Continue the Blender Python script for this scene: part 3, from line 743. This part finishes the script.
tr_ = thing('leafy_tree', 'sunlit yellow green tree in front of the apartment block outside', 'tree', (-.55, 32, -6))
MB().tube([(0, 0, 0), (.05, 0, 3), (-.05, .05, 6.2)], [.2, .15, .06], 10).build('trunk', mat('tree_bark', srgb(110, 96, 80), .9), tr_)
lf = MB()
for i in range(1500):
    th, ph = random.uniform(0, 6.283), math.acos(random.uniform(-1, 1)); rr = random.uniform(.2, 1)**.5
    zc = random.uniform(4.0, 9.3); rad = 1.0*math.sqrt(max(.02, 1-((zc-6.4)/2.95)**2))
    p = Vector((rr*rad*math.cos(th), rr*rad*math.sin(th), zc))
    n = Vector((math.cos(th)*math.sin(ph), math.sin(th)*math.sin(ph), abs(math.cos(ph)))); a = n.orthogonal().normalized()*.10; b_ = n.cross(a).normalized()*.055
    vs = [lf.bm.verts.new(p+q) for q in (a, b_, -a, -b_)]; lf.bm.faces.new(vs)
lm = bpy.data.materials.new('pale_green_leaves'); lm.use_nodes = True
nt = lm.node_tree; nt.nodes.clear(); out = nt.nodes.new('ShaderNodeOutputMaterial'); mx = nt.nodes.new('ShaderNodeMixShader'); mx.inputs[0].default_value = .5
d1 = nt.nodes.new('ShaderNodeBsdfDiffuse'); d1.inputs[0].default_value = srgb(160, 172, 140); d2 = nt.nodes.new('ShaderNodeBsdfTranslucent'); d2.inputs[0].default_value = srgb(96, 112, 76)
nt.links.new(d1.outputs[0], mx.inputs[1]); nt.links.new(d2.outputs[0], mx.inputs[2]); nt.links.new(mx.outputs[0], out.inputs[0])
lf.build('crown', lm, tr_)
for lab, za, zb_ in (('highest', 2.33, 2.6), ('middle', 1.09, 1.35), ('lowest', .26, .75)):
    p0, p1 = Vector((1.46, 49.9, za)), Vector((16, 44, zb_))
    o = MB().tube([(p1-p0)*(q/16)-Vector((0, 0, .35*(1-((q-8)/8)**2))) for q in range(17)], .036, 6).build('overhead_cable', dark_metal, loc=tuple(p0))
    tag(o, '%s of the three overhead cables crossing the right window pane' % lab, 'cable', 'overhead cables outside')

··········

Reproduce the data, keeping every line exactly the same.

Continue the Blender Python script for this scene: part 3, from line 743. This part finishes the script.
tr_ = thing('leafy_tree', 'sunlit yellow green tree in front of the apartment block outside', 'tree', (-.55, 32, -6))
MB().tube([(0, 0, 0), (.05, 0, 3), (-.05, .05, 6.2)], [.2, .15, .06], 10).build('trunk', mat('tree_bark', srgb(110, 96, 80), .9), tr_)
lf = MB()
for i in range(1500):
    th, ph = random.uniform(0, 6.283), math.acos(random.uniform(-1, 1)); rr = random.uniform(.2, 1)**.5
    zc = random.uniform(4.0, 9.3); rad = 1.0*math.sqrt(max(.02, 1-((zc-6.4)/2.95)**2))
    p = Vector((rr*rad*math.cos(th), rr*rad*math.sin(th), zc))
    n = Vector((math.cos(th)*math.sin(ph), math.sin(th)*math.sin(ph), abs(math.cos(ph)))); a = n.orthogonal().normalized()*.10; b_ = n.cross(a).normalized()*.055
    vs = [lf.bm.verts.new(p+q) for q in (a, b_, -a, -b_)]; lf.bm.faces.new(vs)
lm = bpy.data.materials.new('pale_green_leaves'); lm.use_nodes = True
nt = lm.node_tree; nt.nodes.clear(); out = nt.nodes.new('ShaderNodeOutputMaterial'); mx = nt.nodes.new('ShaderNodeMixShader'); mx.inputs[0].default_value = .5
d1 = nt.nodes.new('ShaderNodeBsdfDiffuse'); d1.inputs[0].default_value = srgb(160, 172, 140); d2 = nt.nodes.new('ShaderNodeBsdfTranslucent'); d2.inputs[0].default_value = srgb(96, 112, 76)
nt.links.new(d1.outputs[0], mx.inputs[1]); nt.links.new(d2.outputs[0], mx.inputs[2]); nt.links.new(mx.outputs[0], out.inputs[0])
lf.build('crown', lm, tr_)
for lab, za, zb_ in (('highest', 2.33, 2.6), ('middle', 1.09, 1.35), ('lowest', .26, .75)):
    p0, p1 = Vector((1.46, 49.9, za)), Vector((16, 44, zb_))
    o = MB().tube([(p1-p0)*(q/16)-Vector((0, 0, .35*(1-((q-8)/8)**2))) for q in range(17)], .036, 6).build('overhead_cable', dark_metal, loc=tuple(p0))
    tag(o, '%s of the three overhead cables crossing the right window pane' % lab, 'cable', 'overhead cables outside')